Every week a different FADER staff member will pick a clothing item or accessory that he or she has lately been spending a lot of time with—or would like to—and write a little love letter to it. We would’ve done a column on who we’re dating but that seemed a little bit much. This week Alex talks about Minnetonka's Chukka Boot.
About a month ago, I went to Los Angeles. Every day, I swam in a different body of water. I laid on Manhattan Beach and then felt sand in my toes the entire 40-minute drive back to the city. I drove through the hills up to Griffith Observatory and saw the sunset from the highest point, where James Dean died in Rebel Without a Cause. I ate tacos that cost $1 but were better than any I'd ever had and got smoothies and froyo as much as possible. I wore shorts and T-shirts, I barely ever changed my clothes.
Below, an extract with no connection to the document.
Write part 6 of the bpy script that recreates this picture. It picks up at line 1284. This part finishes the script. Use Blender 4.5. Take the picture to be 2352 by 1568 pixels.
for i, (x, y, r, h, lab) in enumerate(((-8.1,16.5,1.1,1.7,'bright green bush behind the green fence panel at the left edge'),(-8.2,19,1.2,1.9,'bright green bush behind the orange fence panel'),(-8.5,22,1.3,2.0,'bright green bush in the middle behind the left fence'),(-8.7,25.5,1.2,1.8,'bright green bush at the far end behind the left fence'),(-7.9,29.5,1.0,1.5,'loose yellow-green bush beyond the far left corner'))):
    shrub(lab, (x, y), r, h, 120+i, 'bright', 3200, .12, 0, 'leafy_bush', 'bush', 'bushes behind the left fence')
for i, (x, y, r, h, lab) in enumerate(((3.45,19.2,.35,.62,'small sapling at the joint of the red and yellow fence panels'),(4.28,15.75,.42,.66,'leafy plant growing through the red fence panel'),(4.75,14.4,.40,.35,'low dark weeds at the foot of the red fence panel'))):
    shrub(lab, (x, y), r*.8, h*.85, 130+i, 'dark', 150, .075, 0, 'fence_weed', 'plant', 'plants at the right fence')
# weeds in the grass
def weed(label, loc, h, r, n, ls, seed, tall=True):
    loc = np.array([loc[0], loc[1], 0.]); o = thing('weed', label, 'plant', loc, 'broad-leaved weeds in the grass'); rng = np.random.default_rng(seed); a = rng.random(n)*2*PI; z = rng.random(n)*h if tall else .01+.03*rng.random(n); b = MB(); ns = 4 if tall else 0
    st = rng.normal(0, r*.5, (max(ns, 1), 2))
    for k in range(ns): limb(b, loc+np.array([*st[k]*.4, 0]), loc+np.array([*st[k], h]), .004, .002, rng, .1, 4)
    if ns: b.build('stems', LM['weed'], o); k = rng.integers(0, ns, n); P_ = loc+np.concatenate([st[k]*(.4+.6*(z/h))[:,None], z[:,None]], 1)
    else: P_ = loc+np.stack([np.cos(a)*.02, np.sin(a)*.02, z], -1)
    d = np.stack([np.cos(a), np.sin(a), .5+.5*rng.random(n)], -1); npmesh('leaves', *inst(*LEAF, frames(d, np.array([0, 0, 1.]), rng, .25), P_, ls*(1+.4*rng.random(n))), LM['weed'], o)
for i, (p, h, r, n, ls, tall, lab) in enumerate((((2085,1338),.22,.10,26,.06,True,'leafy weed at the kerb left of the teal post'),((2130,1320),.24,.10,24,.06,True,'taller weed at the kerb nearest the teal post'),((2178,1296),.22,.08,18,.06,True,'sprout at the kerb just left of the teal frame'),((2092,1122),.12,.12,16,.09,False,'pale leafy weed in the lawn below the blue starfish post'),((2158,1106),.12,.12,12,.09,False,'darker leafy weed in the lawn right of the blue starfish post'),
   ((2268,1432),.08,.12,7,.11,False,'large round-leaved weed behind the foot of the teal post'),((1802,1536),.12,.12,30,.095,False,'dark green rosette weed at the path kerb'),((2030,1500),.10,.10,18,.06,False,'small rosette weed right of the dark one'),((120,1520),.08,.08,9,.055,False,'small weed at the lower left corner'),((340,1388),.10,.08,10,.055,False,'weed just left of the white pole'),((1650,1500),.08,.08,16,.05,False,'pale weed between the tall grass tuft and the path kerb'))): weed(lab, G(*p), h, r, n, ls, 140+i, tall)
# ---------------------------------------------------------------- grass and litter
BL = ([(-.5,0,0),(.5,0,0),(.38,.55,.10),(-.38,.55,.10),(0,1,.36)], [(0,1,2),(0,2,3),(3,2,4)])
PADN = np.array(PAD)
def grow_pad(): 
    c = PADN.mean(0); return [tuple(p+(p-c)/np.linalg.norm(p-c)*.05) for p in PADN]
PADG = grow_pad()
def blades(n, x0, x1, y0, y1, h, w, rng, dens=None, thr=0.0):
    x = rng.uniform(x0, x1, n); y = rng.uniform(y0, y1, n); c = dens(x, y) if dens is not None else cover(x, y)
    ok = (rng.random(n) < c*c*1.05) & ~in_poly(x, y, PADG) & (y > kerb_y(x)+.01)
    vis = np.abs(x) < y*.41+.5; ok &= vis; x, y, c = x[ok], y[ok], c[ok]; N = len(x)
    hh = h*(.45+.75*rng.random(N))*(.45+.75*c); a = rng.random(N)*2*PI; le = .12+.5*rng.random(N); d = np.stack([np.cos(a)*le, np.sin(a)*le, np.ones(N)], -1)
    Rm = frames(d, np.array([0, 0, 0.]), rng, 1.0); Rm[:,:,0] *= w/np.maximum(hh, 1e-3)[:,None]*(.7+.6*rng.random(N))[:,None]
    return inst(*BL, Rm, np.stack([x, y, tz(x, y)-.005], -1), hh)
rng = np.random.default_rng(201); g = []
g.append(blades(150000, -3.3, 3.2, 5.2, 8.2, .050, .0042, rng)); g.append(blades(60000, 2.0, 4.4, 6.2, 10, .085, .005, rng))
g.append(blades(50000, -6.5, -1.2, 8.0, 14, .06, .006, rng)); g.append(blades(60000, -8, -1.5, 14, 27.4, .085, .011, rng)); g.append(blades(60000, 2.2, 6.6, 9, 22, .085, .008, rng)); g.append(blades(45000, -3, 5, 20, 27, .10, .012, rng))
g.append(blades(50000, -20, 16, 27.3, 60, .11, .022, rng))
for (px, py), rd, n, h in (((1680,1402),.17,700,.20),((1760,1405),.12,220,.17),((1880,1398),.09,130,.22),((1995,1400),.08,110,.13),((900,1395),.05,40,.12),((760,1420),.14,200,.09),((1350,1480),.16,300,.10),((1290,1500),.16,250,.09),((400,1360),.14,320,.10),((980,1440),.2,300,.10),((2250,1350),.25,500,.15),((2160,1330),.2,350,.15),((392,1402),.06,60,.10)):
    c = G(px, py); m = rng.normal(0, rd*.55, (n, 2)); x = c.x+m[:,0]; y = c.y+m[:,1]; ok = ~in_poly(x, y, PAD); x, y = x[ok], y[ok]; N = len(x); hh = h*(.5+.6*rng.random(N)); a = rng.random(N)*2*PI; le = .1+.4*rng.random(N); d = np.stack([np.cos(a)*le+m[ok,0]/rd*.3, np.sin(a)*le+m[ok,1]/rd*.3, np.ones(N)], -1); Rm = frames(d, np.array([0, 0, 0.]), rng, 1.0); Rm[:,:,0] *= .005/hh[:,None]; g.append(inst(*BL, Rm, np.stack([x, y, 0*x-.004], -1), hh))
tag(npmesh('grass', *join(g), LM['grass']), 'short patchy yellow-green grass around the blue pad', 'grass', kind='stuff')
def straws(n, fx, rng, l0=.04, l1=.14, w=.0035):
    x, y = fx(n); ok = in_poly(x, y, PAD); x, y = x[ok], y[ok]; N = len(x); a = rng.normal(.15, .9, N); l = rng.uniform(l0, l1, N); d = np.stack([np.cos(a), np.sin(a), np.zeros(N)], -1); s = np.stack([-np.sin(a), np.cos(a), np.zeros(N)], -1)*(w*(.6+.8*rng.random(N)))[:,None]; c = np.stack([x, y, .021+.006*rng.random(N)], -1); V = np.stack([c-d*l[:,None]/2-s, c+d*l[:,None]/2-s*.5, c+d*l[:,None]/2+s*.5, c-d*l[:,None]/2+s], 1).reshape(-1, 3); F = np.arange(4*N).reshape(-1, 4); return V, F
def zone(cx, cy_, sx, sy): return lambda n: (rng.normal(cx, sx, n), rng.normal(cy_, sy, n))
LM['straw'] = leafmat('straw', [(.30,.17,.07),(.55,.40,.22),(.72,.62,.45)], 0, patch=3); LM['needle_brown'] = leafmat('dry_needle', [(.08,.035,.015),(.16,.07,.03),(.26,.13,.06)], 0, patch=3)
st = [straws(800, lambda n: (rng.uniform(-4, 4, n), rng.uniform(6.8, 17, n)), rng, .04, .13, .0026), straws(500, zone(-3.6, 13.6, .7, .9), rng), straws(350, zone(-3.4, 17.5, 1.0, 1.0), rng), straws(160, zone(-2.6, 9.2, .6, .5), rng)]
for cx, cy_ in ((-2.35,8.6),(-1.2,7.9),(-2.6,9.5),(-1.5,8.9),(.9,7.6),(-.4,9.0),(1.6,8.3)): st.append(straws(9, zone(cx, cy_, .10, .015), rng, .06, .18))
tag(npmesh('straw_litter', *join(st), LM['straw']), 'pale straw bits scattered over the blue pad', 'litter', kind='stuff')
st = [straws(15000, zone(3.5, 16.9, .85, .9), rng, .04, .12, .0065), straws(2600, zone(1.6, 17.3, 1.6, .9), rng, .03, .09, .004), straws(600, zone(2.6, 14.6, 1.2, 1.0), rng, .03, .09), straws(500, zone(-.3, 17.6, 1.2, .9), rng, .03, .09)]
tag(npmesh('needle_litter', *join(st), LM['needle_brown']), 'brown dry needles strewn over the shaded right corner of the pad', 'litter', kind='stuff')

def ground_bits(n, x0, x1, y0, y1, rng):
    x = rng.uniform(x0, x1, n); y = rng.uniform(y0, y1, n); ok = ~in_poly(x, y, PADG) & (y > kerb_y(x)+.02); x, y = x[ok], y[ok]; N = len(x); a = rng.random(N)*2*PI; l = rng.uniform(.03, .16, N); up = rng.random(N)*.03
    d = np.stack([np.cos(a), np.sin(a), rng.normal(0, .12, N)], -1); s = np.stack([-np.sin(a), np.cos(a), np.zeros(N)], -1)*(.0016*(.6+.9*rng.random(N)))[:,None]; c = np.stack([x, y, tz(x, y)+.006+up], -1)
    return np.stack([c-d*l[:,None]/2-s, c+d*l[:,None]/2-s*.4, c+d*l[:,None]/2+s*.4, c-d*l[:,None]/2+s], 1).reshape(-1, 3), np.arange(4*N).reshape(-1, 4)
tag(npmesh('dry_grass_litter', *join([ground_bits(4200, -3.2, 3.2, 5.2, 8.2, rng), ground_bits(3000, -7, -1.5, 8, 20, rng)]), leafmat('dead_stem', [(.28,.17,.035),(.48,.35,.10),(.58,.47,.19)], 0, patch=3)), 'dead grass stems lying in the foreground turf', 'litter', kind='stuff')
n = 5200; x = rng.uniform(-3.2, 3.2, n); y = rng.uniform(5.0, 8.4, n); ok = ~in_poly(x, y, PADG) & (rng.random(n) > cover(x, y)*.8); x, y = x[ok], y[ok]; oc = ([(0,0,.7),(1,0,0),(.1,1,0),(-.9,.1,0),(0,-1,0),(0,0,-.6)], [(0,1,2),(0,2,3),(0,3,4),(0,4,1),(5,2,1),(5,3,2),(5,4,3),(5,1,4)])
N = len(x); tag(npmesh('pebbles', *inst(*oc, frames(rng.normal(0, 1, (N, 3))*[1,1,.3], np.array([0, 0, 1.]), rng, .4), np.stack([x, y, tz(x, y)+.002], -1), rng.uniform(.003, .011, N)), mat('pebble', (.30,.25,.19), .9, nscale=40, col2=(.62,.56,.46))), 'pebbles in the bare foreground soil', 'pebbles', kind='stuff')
And something funny happened under all that sun: laying by a palm tree at a pool in West Hollywood, I stopped caring about anything except what I wanted to care about, my New York neuroses about stresses I couldn't control melting in the California heat as fast as my Pinkberry. How many cliches could come true on one trip out west? I felt free.
"It's not LA," a friend said. "It's you." On a daytime walk through Silverlake, I called him and told him why I loved California, why I'd be a better person if I moved there. But he explained that it had nothing to do with my location—I could've been in Ohio. He said he thought that anytime you take a trip, you know it's impermanent and so you live in the moment, you enjoy every second. Was that the trick? He told me to list all the things that I wouldn't like about living in LA, things like how terrible a driver I am and how bars close at 2. And he was right: as soon as I started actually thinking about living there, the romance wore off. It wasn't LA I loved, it was me in LA all along.
I vowed then to bring that Alex home: vacation Alex running free in real life Alex's New York. Not easy to do, it turns out—it's harder to get to the ocean out here. But instead of the practical shoes I've come to wear for long subway rides and 20-block walks through Manhattan, I've been wearing soft suede Minnetonka moccasins that have a thin sole to keep me grounded, that remind me of journeys on every step. As you can see from the photo, dirty New York sidewalks have already greyed them a bit at the edges, but even through the filth, they'll keep their charm, I hope. And so will I.